Data provided
· · · ·
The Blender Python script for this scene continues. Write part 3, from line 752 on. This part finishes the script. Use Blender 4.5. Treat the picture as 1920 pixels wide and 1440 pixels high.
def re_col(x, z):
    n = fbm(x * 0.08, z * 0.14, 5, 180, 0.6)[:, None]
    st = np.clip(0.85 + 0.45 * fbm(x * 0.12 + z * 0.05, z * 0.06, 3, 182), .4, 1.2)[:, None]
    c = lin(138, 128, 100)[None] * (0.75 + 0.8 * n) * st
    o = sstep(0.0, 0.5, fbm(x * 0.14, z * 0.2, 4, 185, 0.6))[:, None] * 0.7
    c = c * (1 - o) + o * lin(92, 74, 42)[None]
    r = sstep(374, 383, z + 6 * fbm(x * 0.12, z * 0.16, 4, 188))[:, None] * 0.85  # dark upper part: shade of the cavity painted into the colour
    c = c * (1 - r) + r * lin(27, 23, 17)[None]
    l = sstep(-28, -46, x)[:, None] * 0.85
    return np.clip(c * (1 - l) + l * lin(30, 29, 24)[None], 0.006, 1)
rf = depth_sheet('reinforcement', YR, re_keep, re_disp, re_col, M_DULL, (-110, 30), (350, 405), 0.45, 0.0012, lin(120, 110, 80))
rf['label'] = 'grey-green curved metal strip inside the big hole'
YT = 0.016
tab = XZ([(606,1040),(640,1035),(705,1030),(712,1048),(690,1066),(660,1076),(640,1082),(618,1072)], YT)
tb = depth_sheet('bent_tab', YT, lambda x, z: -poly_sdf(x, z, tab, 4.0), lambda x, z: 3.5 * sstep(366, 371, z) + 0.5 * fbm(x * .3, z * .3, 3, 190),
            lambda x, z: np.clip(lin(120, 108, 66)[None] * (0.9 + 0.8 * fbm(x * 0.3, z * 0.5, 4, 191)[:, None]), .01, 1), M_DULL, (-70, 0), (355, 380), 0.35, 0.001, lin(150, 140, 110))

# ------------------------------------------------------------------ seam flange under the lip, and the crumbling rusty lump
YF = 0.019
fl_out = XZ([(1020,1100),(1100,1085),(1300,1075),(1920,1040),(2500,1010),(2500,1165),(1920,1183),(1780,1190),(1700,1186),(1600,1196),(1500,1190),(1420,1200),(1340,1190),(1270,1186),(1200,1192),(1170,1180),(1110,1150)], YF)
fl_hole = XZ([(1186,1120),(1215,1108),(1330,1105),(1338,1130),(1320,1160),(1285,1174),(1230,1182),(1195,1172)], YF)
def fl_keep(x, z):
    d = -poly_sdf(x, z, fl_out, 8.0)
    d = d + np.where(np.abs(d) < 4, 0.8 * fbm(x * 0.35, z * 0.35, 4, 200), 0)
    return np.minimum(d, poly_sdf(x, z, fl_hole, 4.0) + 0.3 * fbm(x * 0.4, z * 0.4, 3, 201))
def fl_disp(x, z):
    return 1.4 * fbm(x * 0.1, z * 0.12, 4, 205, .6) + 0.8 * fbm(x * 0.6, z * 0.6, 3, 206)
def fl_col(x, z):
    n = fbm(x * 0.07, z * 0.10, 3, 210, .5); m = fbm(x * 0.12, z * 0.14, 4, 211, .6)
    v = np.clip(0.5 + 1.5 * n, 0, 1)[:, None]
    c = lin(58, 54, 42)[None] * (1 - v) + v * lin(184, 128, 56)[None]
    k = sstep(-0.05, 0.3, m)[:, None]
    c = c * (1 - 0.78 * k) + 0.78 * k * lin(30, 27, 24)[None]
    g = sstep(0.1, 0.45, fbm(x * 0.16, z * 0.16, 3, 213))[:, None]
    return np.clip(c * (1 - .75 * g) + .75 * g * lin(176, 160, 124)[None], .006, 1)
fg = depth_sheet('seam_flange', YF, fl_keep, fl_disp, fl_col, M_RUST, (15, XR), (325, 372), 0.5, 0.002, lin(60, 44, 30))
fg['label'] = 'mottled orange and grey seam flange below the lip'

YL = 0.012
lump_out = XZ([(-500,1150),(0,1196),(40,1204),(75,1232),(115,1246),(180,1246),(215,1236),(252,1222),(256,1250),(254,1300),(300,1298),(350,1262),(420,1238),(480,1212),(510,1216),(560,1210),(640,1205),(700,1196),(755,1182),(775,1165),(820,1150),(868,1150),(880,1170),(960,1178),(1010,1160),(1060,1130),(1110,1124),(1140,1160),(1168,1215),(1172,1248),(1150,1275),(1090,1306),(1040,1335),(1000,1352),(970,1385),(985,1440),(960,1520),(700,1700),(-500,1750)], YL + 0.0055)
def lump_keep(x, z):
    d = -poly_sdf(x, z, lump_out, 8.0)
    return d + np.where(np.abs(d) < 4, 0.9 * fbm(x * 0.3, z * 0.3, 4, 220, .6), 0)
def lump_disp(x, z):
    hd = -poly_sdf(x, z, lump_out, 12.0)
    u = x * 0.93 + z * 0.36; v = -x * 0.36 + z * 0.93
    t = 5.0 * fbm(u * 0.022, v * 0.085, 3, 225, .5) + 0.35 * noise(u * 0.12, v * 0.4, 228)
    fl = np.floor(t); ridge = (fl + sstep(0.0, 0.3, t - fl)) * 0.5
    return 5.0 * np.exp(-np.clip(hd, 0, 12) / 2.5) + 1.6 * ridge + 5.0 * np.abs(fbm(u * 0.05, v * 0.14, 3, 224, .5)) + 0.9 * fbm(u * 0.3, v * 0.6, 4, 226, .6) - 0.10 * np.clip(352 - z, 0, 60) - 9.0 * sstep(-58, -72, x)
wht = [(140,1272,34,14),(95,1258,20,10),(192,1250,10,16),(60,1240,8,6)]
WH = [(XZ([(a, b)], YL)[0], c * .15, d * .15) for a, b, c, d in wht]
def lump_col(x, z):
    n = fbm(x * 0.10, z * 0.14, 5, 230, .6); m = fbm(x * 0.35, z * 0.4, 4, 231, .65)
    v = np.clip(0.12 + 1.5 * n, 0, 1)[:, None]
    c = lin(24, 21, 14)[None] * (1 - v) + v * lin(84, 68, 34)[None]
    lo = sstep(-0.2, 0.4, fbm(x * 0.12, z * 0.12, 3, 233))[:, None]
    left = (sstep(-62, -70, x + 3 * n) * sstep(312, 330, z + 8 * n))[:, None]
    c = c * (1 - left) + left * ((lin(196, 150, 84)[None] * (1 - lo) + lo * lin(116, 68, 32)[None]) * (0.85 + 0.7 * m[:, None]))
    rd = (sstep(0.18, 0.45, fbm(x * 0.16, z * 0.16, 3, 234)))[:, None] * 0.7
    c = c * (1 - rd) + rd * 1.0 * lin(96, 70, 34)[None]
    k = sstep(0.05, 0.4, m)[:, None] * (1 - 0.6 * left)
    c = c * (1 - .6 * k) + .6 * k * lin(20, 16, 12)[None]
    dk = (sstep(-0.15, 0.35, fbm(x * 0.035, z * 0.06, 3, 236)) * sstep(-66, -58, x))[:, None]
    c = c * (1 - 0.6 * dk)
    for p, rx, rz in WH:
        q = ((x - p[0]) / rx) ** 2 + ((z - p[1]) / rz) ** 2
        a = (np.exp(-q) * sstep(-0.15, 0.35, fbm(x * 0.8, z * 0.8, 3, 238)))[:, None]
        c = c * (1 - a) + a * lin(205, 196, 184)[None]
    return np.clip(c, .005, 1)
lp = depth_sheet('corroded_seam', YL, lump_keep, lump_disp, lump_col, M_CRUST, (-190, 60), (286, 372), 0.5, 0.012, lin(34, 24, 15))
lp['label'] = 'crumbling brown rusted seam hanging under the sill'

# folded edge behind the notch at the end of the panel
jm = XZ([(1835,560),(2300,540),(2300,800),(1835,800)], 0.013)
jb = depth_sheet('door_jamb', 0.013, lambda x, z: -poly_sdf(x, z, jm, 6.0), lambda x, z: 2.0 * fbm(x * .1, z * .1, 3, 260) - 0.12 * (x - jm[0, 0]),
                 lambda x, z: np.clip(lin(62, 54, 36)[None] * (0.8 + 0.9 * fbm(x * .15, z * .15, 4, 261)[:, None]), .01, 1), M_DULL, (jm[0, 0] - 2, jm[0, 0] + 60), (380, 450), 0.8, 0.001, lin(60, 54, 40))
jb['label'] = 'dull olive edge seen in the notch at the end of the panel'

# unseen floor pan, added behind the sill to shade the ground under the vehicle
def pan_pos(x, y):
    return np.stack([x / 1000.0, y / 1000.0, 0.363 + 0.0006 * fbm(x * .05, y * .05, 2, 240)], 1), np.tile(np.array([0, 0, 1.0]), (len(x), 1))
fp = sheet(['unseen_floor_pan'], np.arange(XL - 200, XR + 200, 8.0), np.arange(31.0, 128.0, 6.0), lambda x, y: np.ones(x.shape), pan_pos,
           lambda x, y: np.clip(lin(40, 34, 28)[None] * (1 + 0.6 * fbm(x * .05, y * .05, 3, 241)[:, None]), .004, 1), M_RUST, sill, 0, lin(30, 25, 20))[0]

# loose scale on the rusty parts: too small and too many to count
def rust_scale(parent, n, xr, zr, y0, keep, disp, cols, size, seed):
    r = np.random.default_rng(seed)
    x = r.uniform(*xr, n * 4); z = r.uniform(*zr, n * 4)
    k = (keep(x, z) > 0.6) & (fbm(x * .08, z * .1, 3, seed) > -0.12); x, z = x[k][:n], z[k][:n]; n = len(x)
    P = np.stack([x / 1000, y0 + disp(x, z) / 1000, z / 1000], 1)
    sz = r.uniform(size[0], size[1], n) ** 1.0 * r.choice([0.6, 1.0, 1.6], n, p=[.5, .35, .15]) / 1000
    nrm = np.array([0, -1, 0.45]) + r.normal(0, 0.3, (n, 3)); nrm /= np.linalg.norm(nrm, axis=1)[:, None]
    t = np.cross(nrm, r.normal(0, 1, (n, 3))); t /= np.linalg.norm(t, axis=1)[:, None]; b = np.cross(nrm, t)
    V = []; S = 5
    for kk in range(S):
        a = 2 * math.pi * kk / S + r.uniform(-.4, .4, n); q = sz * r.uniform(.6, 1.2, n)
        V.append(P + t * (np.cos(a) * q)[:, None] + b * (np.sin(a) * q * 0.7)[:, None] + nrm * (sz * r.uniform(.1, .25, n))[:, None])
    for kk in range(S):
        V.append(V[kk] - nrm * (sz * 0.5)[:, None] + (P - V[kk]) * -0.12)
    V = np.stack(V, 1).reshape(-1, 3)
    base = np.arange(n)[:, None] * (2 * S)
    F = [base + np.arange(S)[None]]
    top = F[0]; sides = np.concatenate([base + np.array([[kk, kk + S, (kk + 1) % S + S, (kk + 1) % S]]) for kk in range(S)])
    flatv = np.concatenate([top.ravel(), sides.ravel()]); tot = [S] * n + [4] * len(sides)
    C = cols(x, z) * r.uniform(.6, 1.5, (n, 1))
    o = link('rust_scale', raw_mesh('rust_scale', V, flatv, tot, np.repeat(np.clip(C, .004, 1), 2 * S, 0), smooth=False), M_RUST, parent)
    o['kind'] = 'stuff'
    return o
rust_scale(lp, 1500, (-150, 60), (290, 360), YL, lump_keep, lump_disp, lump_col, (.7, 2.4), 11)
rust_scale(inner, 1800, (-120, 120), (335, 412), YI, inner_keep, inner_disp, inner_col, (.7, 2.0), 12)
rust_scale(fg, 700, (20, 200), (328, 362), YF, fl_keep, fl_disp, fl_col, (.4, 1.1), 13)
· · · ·
Exercise objective
The lines to transcribe begin at the line with "lin(120, 110, 80))" and end at the line with "lambda x, z: np.clip(lin(120, 108, 66)[None]"; copy them exactly, both ends included.

Answer to this problem
rf = depth_sheet('reinforcement', YR, re_keep, re_disp, re_col, M_DULL, (-110, 30), (350, 405), 0.45, 0.0012, lin(120, 110, 80))
rf['label'] = 'grey-green curved metal strip inside the big hole'
YT = 0.016
tab = XZ([(606,1040),(640,1035),(705,1030),(712,1048),(690,1066),(660,1076),(640,1082),(618,1072)], YT)
tb = depth_sheet('bent_tab', YT, lambda x, z: -poly_sdf(x, z, tab, 4.0), lambda x, z: 3.5 * sstep(366, 371, z) + 0.5 * fbm(x * .3, z * .3, 3, 190),
            lambda x, z: np.clip(lin(120, 108, 66)[None] * (0.9 + 0.8 * fbm(x * 0.3, z * 0.5, 4, 191)[:, None]), .01, 1), M_DULL, (-70, 0), (355, 380), 0.35, 0.001, lin(150, 140, 110))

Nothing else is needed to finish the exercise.